Directive:
Starting with the first line and ending with the line that holds "M_STRAW_DARK, seed=9, endr=.012)", repeat the material exactly.

## Start Source material

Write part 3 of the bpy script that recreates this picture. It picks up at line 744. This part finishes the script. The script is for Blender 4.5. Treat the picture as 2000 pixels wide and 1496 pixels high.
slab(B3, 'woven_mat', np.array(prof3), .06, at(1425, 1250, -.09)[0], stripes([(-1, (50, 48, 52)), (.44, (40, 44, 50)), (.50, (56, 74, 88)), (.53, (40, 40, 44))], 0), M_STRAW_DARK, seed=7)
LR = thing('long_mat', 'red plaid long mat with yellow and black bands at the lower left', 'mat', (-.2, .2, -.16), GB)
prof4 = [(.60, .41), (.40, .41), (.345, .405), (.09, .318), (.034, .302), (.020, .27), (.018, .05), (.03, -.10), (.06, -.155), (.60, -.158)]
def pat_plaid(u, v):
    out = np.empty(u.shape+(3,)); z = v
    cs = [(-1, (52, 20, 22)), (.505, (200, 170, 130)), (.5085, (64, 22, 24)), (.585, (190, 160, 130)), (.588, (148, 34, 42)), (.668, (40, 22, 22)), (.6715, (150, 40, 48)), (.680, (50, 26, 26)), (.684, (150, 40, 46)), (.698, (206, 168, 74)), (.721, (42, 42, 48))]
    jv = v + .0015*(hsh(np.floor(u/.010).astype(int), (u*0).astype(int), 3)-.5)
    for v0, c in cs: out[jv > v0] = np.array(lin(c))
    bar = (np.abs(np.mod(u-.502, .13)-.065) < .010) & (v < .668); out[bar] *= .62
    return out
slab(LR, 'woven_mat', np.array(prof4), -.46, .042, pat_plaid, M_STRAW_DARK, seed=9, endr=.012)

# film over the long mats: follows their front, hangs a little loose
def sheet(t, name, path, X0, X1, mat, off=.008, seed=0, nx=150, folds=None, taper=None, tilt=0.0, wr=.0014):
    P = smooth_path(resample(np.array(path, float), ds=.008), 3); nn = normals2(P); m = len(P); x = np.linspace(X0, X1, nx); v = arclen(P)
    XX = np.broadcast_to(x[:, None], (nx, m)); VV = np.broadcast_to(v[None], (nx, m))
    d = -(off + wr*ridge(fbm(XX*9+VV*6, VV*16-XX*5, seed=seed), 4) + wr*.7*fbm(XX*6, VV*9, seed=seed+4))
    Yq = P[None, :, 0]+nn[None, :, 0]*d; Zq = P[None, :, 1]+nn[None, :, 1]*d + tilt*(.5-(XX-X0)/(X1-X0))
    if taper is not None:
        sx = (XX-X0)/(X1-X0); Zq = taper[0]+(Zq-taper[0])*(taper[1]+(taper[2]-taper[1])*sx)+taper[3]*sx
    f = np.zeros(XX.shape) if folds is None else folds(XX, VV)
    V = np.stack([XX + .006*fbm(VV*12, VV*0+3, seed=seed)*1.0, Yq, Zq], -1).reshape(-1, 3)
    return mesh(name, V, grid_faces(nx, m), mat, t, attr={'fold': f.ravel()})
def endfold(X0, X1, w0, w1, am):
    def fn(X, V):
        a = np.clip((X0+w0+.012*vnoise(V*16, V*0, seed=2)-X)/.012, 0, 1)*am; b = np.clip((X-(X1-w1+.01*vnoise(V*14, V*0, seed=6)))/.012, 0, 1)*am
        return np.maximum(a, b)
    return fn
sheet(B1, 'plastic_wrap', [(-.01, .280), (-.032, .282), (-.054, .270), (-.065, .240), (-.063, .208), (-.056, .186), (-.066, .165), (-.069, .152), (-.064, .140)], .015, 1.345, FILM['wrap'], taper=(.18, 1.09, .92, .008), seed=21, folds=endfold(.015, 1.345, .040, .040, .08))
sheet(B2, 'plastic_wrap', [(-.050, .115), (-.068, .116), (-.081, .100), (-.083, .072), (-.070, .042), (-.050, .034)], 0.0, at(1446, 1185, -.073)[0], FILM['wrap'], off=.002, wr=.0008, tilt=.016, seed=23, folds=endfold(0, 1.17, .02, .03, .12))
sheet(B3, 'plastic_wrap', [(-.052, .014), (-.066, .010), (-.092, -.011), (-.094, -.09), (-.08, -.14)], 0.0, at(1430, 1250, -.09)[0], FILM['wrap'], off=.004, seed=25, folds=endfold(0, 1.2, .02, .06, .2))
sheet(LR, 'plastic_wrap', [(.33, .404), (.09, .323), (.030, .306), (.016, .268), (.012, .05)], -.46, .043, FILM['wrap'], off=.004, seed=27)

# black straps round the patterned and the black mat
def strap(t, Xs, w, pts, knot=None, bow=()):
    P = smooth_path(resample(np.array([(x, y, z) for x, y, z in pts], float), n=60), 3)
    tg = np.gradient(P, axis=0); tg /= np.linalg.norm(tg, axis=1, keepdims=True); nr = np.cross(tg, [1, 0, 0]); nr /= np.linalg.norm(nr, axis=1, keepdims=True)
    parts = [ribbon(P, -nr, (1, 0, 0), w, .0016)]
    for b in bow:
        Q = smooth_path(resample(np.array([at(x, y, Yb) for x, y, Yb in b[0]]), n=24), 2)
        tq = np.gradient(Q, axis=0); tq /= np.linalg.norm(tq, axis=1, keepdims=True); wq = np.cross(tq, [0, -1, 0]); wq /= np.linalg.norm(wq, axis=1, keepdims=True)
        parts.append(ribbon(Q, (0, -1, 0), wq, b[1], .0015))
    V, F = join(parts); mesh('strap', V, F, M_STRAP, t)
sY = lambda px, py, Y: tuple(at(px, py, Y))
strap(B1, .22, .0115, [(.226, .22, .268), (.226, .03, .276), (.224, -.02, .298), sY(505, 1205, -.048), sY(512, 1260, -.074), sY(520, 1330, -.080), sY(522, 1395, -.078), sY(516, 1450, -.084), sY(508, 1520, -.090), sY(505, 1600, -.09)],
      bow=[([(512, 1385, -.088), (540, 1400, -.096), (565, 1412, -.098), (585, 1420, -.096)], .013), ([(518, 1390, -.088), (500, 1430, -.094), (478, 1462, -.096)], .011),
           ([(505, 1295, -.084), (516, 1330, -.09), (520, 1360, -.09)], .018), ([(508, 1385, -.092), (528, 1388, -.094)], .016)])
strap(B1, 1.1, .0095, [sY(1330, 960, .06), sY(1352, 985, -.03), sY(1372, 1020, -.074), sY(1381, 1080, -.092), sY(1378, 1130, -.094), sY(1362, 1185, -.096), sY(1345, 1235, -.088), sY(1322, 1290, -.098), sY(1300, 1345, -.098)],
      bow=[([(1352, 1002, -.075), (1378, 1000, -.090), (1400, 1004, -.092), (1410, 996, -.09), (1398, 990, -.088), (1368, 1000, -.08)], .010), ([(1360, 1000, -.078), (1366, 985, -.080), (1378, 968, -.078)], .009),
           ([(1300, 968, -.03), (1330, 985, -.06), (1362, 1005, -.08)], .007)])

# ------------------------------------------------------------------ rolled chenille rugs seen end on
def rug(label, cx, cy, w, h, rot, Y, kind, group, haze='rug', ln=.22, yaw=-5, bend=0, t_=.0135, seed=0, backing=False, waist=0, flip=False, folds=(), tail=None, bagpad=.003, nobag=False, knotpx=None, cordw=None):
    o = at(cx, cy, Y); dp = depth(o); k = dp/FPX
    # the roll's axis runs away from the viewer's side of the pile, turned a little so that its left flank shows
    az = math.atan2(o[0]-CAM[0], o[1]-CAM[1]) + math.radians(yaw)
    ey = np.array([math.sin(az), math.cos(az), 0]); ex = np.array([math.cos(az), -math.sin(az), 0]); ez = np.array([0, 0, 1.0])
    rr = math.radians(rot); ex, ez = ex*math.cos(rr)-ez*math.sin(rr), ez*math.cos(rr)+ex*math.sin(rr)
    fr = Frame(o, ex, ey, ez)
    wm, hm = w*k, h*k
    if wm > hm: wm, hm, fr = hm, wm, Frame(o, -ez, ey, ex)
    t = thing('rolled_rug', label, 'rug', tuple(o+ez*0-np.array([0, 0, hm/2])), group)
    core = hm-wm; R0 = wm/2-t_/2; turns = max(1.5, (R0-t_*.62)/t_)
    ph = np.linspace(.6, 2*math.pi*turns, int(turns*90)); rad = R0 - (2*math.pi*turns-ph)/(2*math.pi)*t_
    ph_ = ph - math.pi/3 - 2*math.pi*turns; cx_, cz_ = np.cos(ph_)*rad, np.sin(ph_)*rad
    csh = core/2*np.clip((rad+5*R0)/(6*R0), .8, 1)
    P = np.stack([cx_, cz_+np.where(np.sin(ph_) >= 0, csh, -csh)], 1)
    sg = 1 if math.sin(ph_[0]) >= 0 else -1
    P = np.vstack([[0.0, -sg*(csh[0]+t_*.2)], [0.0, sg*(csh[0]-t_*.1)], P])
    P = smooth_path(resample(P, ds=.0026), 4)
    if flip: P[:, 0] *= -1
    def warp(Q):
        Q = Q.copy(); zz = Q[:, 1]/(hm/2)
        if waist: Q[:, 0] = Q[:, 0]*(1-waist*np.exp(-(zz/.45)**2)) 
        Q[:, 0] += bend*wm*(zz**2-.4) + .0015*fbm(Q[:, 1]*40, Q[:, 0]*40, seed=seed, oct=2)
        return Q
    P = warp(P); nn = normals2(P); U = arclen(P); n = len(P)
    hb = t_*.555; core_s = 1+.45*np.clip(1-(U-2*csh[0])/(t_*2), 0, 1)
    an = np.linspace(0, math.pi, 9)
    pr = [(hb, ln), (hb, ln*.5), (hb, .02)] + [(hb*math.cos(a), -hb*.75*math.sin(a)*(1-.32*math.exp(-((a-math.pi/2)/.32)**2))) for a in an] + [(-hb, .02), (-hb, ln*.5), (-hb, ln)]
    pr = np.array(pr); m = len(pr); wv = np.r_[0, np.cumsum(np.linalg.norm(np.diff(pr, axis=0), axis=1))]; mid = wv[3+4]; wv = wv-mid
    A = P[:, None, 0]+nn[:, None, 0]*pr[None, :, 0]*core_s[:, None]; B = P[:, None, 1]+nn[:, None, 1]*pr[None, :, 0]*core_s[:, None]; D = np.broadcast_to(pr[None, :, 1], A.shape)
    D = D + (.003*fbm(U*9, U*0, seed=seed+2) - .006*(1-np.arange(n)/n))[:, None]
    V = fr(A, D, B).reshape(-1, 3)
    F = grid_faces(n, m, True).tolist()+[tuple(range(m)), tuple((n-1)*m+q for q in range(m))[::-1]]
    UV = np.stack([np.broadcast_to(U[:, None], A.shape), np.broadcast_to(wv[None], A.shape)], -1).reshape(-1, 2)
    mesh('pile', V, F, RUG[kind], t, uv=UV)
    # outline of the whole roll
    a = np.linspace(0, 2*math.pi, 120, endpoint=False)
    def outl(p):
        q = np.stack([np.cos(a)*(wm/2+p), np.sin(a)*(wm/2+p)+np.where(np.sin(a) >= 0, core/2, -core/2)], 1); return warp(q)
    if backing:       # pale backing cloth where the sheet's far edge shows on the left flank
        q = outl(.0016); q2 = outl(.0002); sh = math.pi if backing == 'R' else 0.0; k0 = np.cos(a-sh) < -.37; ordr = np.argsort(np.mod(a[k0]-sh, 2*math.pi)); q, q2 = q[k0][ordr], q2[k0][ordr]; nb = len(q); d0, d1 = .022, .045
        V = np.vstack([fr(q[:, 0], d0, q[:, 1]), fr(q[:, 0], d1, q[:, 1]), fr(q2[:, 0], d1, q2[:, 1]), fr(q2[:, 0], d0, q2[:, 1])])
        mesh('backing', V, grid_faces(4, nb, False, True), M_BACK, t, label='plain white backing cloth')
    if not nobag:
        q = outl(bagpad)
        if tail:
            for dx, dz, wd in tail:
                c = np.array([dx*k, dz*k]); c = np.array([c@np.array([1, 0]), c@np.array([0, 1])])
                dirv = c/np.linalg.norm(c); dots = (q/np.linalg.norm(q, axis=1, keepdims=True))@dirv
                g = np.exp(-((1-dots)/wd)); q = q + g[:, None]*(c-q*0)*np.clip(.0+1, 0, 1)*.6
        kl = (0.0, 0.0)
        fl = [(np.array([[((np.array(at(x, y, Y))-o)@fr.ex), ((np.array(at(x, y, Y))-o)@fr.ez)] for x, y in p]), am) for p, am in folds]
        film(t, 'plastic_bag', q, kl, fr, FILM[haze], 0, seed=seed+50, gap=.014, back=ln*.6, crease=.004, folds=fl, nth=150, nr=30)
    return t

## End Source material

Right answer:
Write part 3 of the bpy script that recreates this picture. It picks up at line 744. This part finishes the script. The script is for Blender 4.5. Treat the picture as 2000 pixels wide and 1496 pixels high.
slab(B3, 'woven_mat', np.array(prof3), .06, at(1425, 1250, -.09)[0], stripes([(-1, (50, 48, 52)), (.44, (40, 44, 50)), (.50, (56, 74, 88)), (.53, (40, 40, 44))], 0), M_STRAW_DARK, seed=7)
LR = thing('long_mat', 'red plaid long mat with yellow and black bands at the lower left', 'mat', (-.2, .2, -.16), GB)
prof4 = [(.60, .41), (.40, .41), (.345, .405), (.09, .318), (.034, .302), (.020, .27), (.018, .05), (.03, -.10), (.06, -.155), (.60, -.158)]
def pat_plaid(u, v):
    out = np.empty(u.shape+(3,)); z = v
    cs = [(-1, (52, 20, 22)), (.505, (200, 170, 130)), (.5085, (64, 22, 24)), (.585, (190, 160, 130)), (.588, (148, 34, 42)), (.668, (40, 22, 22)), (.6715, (150, 40, 48)), (.680, (50, 26, 26)), (.684, (150, 40, 46)), (.698, (206, 168, 74)), (.721, (42, 42, 48))]
    jv = v + .0015*(hsh(np.floor(u/.010).astype(int), (u*0).astype(int), 3)-.5)
    for v0, c in cs: out[jv > v0] = np.array(lin(c))
    bar = (np.abs(np.mod(u-.502, .13)-.065) < .010) & (v < .668); out[bar] *= .62
    return out
slab(LR, 'woven_mat', np.array(prof4), -.46, .042, pat_plaid, M_STRAW_DARK, seed=9, endr=.012)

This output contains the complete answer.